Helices

Movement

9

praise song bell

provocation

In her Movement 8, Binda made a praise song drawing for Jenny. On the back she wrote, “Like a bell, she finds her tone.”

response

Jenny

I’ve grown so appreciative, over these last five months, of the visual language Binda has developed, the expressive elements and grammar she combines in such unique and resonant ways. I decided that I wanted to try speaking Binda Colebrook Art.

Last summer I bought a piece of Binda’s called “The Periodic Table,” which shares some pattern language with the bell praisesong image Binda made in Movement 8. “The Periodic Table” hangs in my hallway and I pass it easily 50 times a day. This week I stood and studied it: the main central figure, the radiating energy lines, the energy lines that moved in different patterns from that, the iridescent paint over matte paint, the way she creates gradients and shadows in the background, the color shading… there’s much more that goes into this series of Binda’s paintings, but those were the main things I identified and wanted to try including in my own praise painting for her.  

 

At Cross 9, Binda had talked about the mobius strip again — if you go through her artifacts, you’ll see that it appears again and again. We’ve also talked about the relationship of the mobius strip to the helices we’ve been creating, the helix inverting to show its underside, the visual shift of the strands’ appearing to cross while actually remaining separate — or, conversely, of appearing to be separate while actually being aspects of the same thing.

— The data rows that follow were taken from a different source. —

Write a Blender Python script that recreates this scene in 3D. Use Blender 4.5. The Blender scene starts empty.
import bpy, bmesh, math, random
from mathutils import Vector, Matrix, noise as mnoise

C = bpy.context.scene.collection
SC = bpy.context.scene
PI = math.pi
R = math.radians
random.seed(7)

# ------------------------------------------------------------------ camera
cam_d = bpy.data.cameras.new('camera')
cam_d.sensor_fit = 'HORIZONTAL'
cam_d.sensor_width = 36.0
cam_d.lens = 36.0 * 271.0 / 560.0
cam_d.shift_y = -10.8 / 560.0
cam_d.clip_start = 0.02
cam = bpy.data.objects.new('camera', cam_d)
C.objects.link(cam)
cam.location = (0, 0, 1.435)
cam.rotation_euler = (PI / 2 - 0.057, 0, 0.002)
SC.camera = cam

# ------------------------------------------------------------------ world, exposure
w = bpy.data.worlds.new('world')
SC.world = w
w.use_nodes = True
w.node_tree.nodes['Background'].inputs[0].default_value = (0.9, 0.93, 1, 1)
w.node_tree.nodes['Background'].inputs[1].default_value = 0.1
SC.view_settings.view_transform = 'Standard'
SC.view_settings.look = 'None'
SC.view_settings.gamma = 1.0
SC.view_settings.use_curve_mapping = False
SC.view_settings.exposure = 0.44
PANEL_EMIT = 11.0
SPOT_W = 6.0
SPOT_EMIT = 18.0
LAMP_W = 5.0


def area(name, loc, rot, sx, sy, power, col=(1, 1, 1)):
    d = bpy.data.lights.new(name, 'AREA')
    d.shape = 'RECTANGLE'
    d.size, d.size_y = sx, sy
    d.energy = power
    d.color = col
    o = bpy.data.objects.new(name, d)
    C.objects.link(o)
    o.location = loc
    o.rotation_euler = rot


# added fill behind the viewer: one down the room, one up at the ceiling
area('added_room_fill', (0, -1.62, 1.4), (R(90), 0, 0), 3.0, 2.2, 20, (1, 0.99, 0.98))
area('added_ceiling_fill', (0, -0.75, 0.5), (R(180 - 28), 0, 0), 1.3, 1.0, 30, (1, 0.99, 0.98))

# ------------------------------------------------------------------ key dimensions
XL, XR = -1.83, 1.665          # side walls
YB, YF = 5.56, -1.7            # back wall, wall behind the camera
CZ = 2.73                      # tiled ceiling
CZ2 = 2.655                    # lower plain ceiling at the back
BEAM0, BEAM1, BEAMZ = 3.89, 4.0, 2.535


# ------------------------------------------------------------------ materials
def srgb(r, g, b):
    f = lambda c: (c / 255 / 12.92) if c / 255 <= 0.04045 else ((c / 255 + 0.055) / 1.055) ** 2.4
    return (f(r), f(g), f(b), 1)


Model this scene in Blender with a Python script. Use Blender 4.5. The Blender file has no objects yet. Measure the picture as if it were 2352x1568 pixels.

“Inverse” and “converse” were topics we’d discussed in recent movements, with Binda’s reversed and re-forwarded footage and my own song “Redo.” The word “verse” jumped out at me from those words, because Binda is a fearless soundmaker — or, probably more accurately, she’s not fearless but she does it anyway, a quality I greatly admire. So I decided that the central figure of my painting would be a mouth made of a mobius strip. While I was at it, I thought I might as well put some vampire teeth in.

m9-jenny bell-colored ink

Then I drove over to the Guild in Easthampton to get some metallic ink. There were so many colors that it was hard to choose, but when I picked up “Bell Bronze,” I knew I had to use that in homage to Binda’s Movement 8.

The third helix weaving in and out of our main helices is meant to represent Dale Rawlinson, our fire-making friend, whose art appears here and elsewhere in this website.

m9-Jenny in/verse

You can see the iridescence better in motion:

The final piece is entitled “Inverse, Converse, Universe, Verse.” inverse, for me, is like the underside of the mobius strip — what happens when the world turns inside-out (and yet it is the same side as the regular side, somehow; it is not “the opposite”). Converse is — I had to look it up actually — when you go in the opposite direction, the reversal of the footage (see Binda’s Movement 9). Universe means “one turn” — uni – verse. One turn that takes in everything. And verse… well, here we are, making sounds that are our lives, the vibration of all the things we are and do.